Repeat the listing exactly as given, omitting every image.
+++ Data provided
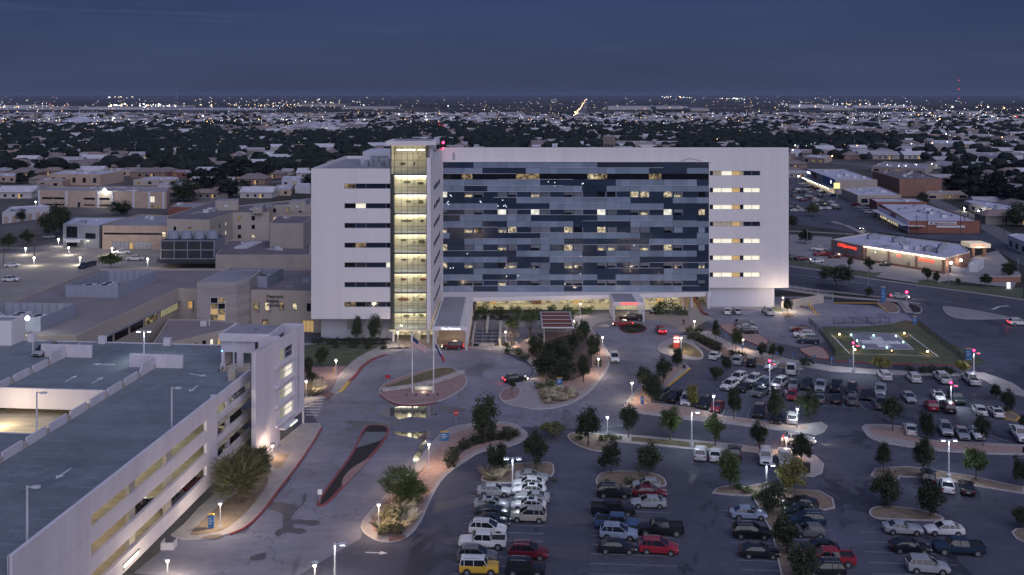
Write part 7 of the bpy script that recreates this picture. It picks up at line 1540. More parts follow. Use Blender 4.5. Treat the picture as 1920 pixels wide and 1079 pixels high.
car('sedan', 'darkred', 1506, 489, -10, 'car with headlights on in the pharmacy lot', lights='head'); car('sedan', 'white', 1531, 493, 200, 'white sedan in the pharmacy lot'); car('hatch', 'black', 1660, 499, 190, 'black hatchback before the pharmacy service door')
car('sedan', 'silver', 1613, 430, 265, 'car with headlights on coming down the mall drive', lights='head')
car('van', 'white', 502, 615, 185, 'white car') if 0 else None
# cars inside the garage decks, seen through the openings
for (x, y, z, k, c, lb) in ((-1.6, 115.5, 6.1, 'sedan', 'black', 'black car behind the middle opening of the garage'), (-1.6, 124.3, 3.0, 'suv', 'grey', 'grey car behind the lowest opening of the garage'), (-1.6, 129.6, 3.0, 'suv', 'darkred', 'dark red car at the right of the lowest opening'), (-2.6, 139, 6.1, 'sedan', 'grey', 'dark grey car on the middle deck near the stair block'), (-2.6, 146.5, 6.1, 'suv', 'black', 'black car deep on the middle deck near the stair block'), (-2.6, 139, 3.0, 'suv', 'navy', 'navy car on the lower deck near the stair block'), (-2.6, 146, 3.0, 'sedan', 'black', 'black car on the lower deck near the stair block'), (-2.6, 148, 9.2, 'suv', 'silver', 'silver car on the upper deck near the stair block')):
    q = ga.matrix_basis @ Vector((x, y, z)); car(k, c, 0, 0, 84.8 if y < 130 else 264.8, lb, loc=(q.x, q.y, z))
# mall lot: rows of cars seen small, each its own
ML = []
for i in range(8): ML.append((1503+i*8.5, 347+i*3.2, 'cars parked in front of the blue discount store', 'parked car in the row along the blue store', 155))
for i in range(6): ML.append((1484+i*6.5, 357+(i % 2)*5, 'cars in the upper rows of the mall lot', 'parked car in the upper rows of the mall lot', 20))
for i in range(7): ML.append((1490+i*8.2, 370+(i % 3)*4, 'cars in the middle rows of the mall lot', 'parked car in the middle rows of the mall lot', 15))
for i in range(9): ML.append((1528+i*5.2, 381+(i % 3)*6, 'cars in the near rows of the mall lot', 'parked car in the near rows of the mall lot', 10))
for i in range(4): ML.append((1484+i*7, 392+(i % 2)*5, 'cars by the hospital corner in the mall lot', 'parked car by the hospital corner in the mall lot', 0))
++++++
**Exercise output:**
Write part 7 of the bpy script that recreates this picture. It picks up at line 1540. More parts follow. Use Blender 4.5. Treat the picture as 1920 pixels wide and 1079 pixels high.
car('sedan', 'darkred', 1506, 489, -10, 'car with headlights on in the pharmacy lot', lights='head'); car('sedan', 'white', 1531, 493, 200, 'white sedan in the pharmacy lot'); car('hatch', 'black', 1660, 499, 190, 'black hatchback before the pharmacy service door')
car('sedan', 'silver', 1613, 430, 265, 'car with headlights on coming down the mall drive', lights='head')
car('van', 'white', 502, 615, 185, 'white car') if 0 else None
# cars inside the garage decks, seen through the openings
for (x, y, z, k, c, lb) in ((-1.6, 115.5, 6.1, 'sedan', 'black', 'black car behind the middle opening of the garage'), (-1.6, 124.3, 3.0, 'suv', 'grey', 'grey car behind the lowest opening of the garage'), (-1.6, 129.6, 3.0, 'suv', 'darkred', 'dark red car at the right of the lowest opening'), (-2.6, 139, 6.1, 'sedan', 'grey', 'dark grey car on the middle deck near the stair block'), (-2.6, 146.5, 6.1, 'suv', 'black', 'black car deep on the middle deck near the stair block'), (-2.6, 139, 3.0, 'suv', 'navy', 'navy car on the lower deck near the stair block'), (-2.6, 146, 3.0, 'sedan', 'black', 'black car on the lower deck near the stair block'), (-2.6, 148, 9.2, 'suv', 'silver', 'silver car on the upper deck near the stair block')):
    q = ga.matrix_basis @ Vector((x, y, z)); car(k, c, 0, 0, 84.8 if y < 130 else 264.8, lb, loc=(q.x, q.y, z))
# mall lot: rows of cars seen small, each its own
ML = []
for i in range(8): ML.append((1503+i*8.5, 347+i*3.2, 'cars parked in front of the blue discount store', 'parked car in the row along the blue store', 155))
for i in range(6): ML.append((1484+i*6.5, 357+(i % 2)*5, 'cars in the upper rows of the mall lot', 'parked car in the upper rows of the mall lot', 20))
for i in range(7): ML.append((1490+i*8.2, 370+(i % 3)*4, 'cars in the middle rows of the mall lot', 'parked car in the middle rows of the mall lot', 15))
for i in range(9): ML.append((1528+i*5.2, 381+(i % 3)*6, 'cars in the near rows of the mall lot', 'parked car in the near rows of the mall lot', 10))
for i in range(4): ML.append((1484+i*7, 392+(i % 2)*5, 'cars by the hospital corner in the mall lot', 'parked car by the hospital corner in the mall lot', 0))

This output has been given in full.